The Stretch 4: Auburn has the chance to 'do something special' at Alabama
The Tigers have seen red-hot runs come to an end in Tuscaloosa. It won't be easy at all, but this team wants to prove that it's different.
PF Jaylin Williams (Steven Leonard/Auburn Tigers)
Although there won’t be a ranking next to its name, Bruce Pearl knows that Alabama is an extremely talented and extremely dangerous opponent for a top-10 Auburn team.
Alabama is 12-6 overall, but all six of its losses have come to teams currently ranked in the top 45 nationally on KenPom. Three of those opponents are currently ranked in the top five. The human voters in the AP poll might dock the Crimson Tide for their record. The computer ratings still love them — they still sit in the top 10 in NET, KenPom, T-Rank and EvanMiya.

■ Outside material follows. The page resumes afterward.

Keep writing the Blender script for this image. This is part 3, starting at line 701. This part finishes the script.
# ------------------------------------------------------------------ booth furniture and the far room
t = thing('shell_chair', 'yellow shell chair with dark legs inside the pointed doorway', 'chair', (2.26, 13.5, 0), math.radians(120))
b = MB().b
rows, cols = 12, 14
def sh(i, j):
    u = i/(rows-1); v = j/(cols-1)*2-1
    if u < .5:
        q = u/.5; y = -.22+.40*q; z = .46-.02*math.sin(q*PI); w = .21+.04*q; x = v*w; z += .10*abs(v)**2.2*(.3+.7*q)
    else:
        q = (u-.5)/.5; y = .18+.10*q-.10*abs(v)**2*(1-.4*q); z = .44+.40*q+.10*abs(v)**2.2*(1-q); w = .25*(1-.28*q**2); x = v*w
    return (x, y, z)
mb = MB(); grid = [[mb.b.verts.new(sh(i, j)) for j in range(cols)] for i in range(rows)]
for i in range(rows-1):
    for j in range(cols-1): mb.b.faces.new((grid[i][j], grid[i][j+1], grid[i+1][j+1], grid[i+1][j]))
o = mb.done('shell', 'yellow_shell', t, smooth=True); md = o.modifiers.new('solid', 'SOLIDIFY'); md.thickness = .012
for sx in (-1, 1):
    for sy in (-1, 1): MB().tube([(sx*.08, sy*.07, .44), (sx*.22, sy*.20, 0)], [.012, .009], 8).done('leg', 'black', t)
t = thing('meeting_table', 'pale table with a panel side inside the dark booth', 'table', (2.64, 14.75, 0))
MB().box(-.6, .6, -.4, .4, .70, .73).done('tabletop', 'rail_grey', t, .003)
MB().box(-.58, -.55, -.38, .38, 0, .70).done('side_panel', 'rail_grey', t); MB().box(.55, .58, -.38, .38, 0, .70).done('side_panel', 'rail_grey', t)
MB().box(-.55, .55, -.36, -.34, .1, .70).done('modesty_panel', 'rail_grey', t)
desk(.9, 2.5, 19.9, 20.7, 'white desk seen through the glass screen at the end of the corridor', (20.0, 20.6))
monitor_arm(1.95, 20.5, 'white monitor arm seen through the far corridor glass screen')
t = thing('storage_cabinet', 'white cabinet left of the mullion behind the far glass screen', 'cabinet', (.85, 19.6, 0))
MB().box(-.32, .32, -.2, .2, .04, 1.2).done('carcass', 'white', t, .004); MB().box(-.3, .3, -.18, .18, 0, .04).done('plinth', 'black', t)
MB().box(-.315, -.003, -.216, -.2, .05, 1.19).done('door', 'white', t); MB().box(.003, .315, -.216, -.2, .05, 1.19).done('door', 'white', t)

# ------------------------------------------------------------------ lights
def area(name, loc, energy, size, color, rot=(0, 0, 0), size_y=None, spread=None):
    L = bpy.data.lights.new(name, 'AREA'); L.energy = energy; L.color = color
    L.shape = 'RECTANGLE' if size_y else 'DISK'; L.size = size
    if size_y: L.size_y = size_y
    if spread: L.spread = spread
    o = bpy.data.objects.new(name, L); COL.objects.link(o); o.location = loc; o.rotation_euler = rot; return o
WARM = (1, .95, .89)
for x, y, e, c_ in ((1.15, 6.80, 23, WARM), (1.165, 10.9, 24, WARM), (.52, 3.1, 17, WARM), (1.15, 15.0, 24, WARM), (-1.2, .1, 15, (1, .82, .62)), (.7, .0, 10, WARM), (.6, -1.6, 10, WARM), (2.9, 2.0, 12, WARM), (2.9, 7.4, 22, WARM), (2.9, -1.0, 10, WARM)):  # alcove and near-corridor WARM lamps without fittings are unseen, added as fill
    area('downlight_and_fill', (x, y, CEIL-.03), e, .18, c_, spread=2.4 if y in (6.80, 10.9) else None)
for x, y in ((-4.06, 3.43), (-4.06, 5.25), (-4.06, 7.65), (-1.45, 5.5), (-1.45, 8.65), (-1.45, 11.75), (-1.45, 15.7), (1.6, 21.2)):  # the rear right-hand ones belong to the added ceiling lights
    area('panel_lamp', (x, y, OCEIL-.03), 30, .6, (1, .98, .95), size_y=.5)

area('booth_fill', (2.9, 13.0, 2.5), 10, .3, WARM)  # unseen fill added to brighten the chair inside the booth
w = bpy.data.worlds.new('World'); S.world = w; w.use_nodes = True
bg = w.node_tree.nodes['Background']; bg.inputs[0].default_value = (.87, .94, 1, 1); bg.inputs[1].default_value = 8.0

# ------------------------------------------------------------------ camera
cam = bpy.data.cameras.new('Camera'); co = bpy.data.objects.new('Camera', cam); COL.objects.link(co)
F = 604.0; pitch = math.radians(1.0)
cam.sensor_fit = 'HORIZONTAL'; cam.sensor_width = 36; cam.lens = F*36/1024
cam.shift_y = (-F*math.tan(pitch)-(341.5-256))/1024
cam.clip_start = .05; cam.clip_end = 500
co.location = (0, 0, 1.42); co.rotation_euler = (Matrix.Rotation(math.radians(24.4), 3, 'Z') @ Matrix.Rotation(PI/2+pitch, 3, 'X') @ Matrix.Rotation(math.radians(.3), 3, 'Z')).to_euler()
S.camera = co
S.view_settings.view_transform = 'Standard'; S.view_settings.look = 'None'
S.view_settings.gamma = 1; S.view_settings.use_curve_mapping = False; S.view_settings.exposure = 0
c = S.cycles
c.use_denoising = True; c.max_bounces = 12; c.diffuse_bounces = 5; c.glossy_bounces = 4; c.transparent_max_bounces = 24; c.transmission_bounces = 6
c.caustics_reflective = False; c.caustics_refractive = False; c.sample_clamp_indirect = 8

Oh, and Alabama is a different animal at home in Coleman Coliseum, where it will host Auburn on Wednesday night. Alabama opened as the betting favorite, too.

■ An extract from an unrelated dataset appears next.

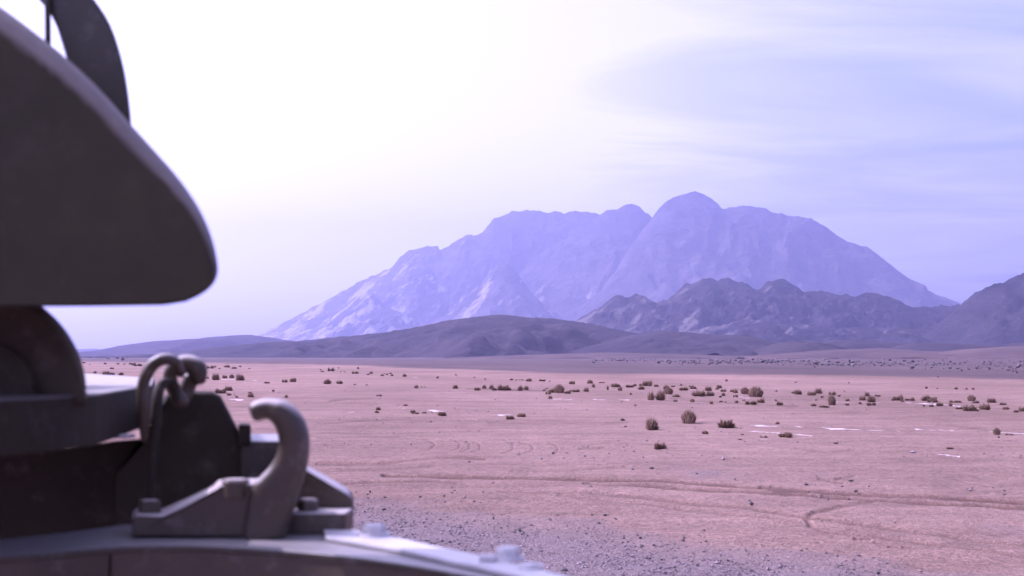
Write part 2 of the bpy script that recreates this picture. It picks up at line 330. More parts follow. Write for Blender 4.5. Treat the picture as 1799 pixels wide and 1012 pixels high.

“They shoot it over 45% at home,” Pearl said Tuesday. “They've been really, really tough to beat at home. The margins of victory at home are pretty astounding. They were last year. … I've said it a few times as we've stepped up in play, I think I said it when we played Baylor and then maybe next was Texas A&M, and I think I'll say it now — this is the best team we've played so far.”

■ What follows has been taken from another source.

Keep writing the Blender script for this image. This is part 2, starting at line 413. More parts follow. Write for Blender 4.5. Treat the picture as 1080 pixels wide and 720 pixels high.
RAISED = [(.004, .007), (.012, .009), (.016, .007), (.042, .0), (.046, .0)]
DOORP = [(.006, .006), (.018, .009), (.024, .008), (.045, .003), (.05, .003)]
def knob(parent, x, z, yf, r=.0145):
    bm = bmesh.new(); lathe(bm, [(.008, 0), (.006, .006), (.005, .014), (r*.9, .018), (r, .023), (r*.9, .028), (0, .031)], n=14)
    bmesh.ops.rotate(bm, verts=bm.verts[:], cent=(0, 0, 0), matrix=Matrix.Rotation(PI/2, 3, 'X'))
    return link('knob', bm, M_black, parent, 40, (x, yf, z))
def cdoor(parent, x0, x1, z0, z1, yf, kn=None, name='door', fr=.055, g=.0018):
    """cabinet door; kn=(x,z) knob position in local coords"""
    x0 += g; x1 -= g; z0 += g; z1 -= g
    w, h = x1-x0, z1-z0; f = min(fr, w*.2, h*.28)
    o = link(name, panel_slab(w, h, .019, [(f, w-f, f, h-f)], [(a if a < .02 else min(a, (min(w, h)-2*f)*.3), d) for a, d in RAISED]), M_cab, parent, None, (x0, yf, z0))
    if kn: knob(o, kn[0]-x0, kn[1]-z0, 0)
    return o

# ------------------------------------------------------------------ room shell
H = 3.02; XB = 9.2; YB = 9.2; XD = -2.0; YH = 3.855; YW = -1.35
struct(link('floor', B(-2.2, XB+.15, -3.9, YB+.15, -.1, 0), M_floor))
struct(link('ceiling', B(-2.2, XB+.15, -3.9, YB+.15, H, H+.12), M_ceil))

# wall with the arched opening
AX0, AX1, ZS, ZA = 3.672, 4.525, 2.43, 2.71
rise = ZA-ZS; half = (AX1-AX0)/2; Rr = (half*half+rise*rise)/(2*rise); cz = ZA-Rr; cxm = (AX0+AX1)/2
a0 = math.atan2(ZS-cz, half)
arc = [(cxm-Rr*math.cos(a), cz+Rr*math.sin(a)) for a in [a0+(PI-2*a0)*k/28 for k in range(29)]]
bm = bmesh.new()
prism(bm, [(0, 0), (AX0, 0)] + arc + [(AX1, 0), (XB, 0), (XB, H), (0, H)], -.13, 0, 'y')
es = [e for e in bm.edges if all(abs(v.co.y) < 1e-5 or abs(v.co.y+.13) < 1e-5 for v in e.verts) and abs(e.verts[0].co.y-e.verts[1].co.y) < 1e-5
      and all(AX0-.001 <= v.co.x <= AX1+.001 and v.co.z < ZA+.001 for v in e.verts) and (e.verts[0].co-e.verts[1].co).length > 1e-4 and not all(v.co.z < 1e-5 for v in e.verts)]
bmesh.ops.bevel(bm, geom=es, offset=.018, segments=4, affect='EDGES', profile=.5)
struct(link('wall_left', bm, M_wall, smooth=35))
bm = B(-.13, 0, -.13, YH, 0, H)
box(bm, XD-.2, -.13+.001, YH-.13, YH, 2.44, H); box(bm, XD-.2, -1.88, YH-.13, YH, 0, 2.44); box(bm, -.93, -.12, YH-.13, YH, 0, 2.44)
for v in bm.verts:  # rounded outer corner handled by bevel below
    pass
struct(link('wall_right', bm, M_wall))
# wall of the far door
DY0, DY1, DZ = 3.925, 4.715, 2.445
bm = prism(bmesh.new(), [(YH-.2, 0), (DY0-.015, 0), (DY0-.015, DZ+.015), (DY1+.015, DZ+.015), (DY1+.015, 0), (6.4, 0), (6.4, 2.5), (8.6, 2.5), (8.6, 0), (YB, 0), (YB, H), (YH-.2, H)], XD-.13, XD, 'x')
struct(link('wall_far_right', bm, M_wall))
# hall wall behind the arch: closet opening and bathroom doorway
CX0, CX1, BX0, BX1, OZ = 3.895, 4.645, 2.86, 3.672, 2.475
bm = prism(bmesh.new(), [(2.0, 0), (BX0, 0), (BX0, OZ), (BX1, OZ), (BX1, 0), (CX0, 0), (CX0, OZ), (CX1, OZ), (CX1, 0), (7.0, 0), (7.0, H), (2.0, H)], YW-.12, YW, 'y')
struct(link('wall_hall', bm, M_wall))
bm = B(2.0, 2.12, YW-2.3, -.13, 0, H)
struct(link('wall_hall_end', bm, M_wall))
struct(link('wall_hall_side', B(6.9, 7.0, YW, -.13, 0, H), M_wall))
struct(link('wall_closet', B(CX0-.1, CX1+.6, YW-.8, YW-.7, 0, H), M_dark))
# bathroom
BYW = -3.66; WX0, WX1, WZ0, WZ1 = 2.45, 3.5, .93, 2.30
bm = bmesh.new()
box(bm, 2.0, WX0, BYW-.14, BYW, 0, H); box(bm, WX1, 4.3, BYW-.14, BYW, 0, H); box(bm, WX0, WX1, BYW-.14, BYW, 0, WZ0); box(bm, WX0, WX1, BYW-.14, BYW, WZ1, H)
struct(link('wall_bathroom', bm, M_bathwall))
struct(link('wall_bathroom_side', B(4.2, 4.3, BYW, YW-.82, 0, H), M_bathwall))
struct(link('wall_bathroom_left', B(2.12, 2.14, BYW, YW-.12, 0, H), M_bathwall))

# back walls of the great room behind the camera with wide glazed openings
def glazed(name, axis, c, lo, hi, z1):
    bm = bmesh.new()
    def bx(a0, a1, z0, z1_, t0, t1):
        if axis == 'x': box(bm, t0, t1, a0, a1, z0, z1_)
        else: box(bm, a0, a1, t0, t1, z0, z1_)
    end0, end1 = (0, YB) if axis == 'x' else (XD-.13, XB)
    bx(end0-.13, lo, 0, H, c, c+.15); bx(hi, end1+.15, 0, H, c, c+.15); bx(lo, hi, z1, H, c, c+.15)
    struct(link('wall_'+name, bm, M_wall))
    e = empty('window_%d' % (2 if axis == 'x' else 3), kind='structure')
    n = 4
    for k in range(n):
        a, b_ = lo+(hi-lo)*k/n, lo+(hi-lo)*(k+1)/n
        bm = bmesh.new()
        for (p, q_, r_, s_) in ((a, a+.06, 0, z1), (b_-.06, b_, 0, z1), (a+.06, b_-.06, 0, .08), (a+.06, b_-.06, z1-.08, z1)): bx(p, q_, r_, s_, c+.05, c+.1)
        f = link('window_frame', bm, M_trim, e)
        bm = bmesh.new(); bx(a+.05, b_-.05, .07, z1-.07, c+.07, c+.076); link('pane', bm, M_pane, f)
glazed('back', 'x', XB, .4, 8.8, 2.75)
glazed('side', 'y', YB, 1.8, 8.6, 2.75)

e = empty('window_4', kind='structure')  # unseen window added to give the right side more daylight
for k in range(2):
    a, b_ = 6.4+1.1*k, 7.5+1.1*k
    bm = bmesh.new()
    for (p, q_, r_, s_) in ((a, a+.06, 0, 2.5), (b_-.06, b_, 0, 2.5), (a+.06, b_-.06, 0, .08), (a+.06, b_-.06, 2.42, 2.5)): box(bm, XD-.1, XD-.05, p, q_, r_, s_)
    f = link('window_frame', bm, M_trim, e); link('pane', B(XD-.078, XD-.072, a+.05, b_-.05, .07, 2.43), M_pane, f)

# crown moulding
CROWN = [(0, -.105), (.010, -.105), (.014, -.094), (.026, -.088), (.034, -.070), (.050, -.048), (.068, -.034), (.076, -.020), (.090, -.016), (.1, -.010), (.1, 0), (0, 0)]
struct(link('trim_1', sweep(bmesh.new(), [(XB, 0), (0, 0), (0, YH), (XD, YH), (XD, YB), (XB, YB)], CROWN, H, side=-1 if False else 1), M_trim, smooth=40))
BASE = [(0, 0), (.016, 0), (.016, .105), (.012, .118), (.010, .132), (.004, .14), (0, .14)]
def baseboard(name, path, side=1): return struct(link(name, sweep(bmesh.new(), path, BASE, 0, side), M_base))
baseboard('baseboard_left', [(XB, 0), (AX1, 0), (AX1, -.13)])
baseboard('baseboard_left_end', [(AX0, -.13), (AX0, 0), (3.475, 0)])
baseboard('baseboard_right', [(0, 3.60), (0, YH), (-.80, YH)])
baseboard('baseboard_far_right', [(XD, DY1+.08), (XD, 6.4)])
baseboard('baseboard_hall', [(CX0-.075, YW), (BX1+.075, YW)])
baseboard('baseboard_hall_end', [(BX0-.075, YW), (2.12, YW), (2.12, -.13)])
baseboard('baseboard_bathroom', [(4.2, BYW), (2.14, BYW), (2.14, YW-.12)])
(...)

Case in point: Last year in Tuscaloosa, Auburn led by 17 points with 10 minutes left to go in regulation. Alabama sent that game into overtime and would win it, clinching the SEC regular-season championship.
“That team, we didn’t stick together,” senior forward Jaylin Williams said. “So I think this team, if we get to that point, I feel like it’s going to be over with. But we know how good of a team Alabama is, so we still got to respect them in a way that we just can’t go out there and play like we’re the No. 8 team in the country.
“My freshman year, we were No. 4 in the country and we hadn’t lost a game yet — and we go to Bama and lose. This team is really going to stick together and show what we can do and how special we can be.”
Auburn has won 11 straight games, with all of them coming by double-digits. But, as Williams points out, Auburn had started 15-0 before losing in Tuscaloosa in 2020. Two years earlier, a 14-game winning streak for the Tigers came to an end inside Coleman.
On the flip side, Auburn’s victory at Alabama in 2022 came toward the middle of what would be a 19-game winning streak that took the Tigers all the way to No. 1 in the country.
But you can throw the record books and the winning streaks out the window in this rivalry series, because the Crimson Tide can go nuclear at home. That’s consistently been the story under Nate Oats, who has an Alabama team that has the No. 1-ranked offense in the country. The Tide is averaging a sizzling 94.6 points per home game.
But Auburn is playing some of the best defense in the country right now, having held four of its first five SEC opponents to 65 points or less. As Pearl said Tuesday, “it’ll be all (Auburn) can do to guard” Alabama, but the numbers say that the Tigers are “pretty good defensively.”
“We know how tough it will be for us to go in there and play our game,” Williams said. “But we trust in our principles and our defense, I feel like we’ll be well coached and the coaches will have a really good scout for us. We know their personnel and what they like to do.
“And at the end of the day, they’ll have a weakness. We’ve just got to find it.”
For more on that ahead of Auburn basketball’s monster matchup with Alabama in Tuscaloosa on Wednesday night, here’s this week’s edition of The Stretch 4.
(Zach Bland/Auburn Tigers)
What’s different this year? Confidence and chemistry.
Last year in Tuscaloosa, Auburn’s 17-point lead was erased quickly by an Alabama offense that was on a warpath to an SEC title.
“I think Alabama's team had a lot to do with us losing a 17-point lead,” Pearl said. “I thought that we had played exceptionally well. But they made great plays, and there were some tough calls. I would give Alabama the credit. ... This year's team will have challenges, just like last year's team.”
This season, Auburn has held onto double-digit leads in literally every single one of its wins. The Tigers have given up second-half runs from opponents that have threatened, but Auburn has done a much better job of slamming the door on its opponent this time around.
Getting to a big lead on an Alabama team in Coleman Coliseum will be quite the challenge, considering how well the Crimson Tide score there. But, as Williams said, something feels different about this season’s team when it comes to maintaining control of a game.